This week Phil Moore made an excellent finding (link here), one that most of us have seen for years but not investigated. Those $I files that seem orphaned/abandoned without explanation now have one. Phil notes that every time a file/folder is deleted and then restored, the $I file stays behind in the recycle bin. This post is about some follow up testing and results.
I did some quick tests - deleting and restoring files in a few different ways testing $I & $R file creation every time. I'm not even looking at indexes or timestamps, just file creation/deletion. My testing was on Windows 10 (32bit) version 10.0.10586.106
I'm not reproducing all the output here, but only the summary. Here are a few ways to send files to the recycle bin. Remember you cannot do any operations using the command line (as that operates directly at the file system level and does not use the recycle bin abstraction).
First we delete a file (right-click and select Delete). Let's try to restore now using any one of the following ways:
1. Right-click the file, click Restore on file in the recycle bin
2. Cut file from recycle bin and Paste elsewhere
3. Drag the file from recycle bin and into another folder
4. Undo the last operation using Ctrl-Z OR right-click & select Undo Delete
Only the 4th method (Undo Delete) results in deletion of the $I file. The other methods leave it behind.
I believe this to be a windows bug. Interestingly, when you Restore a file from the bin (right-click & Restore), then right-click on the desktop (or in any folder), the context menu has an new item called 'Undo Move'. It does NOT say 'Redo Delete'. For every other action, you will see a 'Redo ACTION' in the menu (see figure 2). So I believe when you restore a file, windows just performs a file move (on the $R file) and thus marked it as a move in the last performed action.

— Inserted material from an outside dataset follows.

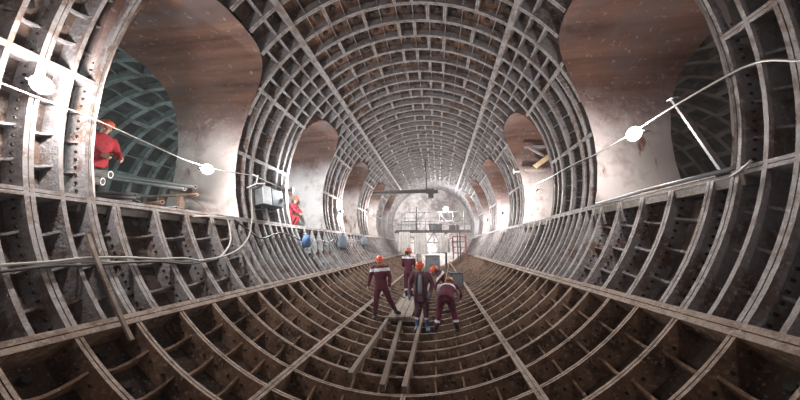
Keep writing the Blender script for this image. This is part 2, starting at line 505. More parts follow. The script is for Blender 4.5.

Figure 1 - 'Undo Move' seen after restoring file |
Now, clicking on the Undo Move will result in sending the file back to the recycle bin but as a new $I & $R pair, as if it was an entirely new delete operation.
Figure 2 - 'Redo Rename' seen after using 'Undo Rename' from an unrelated file rename operation |
In figure 3 below, you can see multiple abandoned $I files after doing this multiple times (delete, then restore).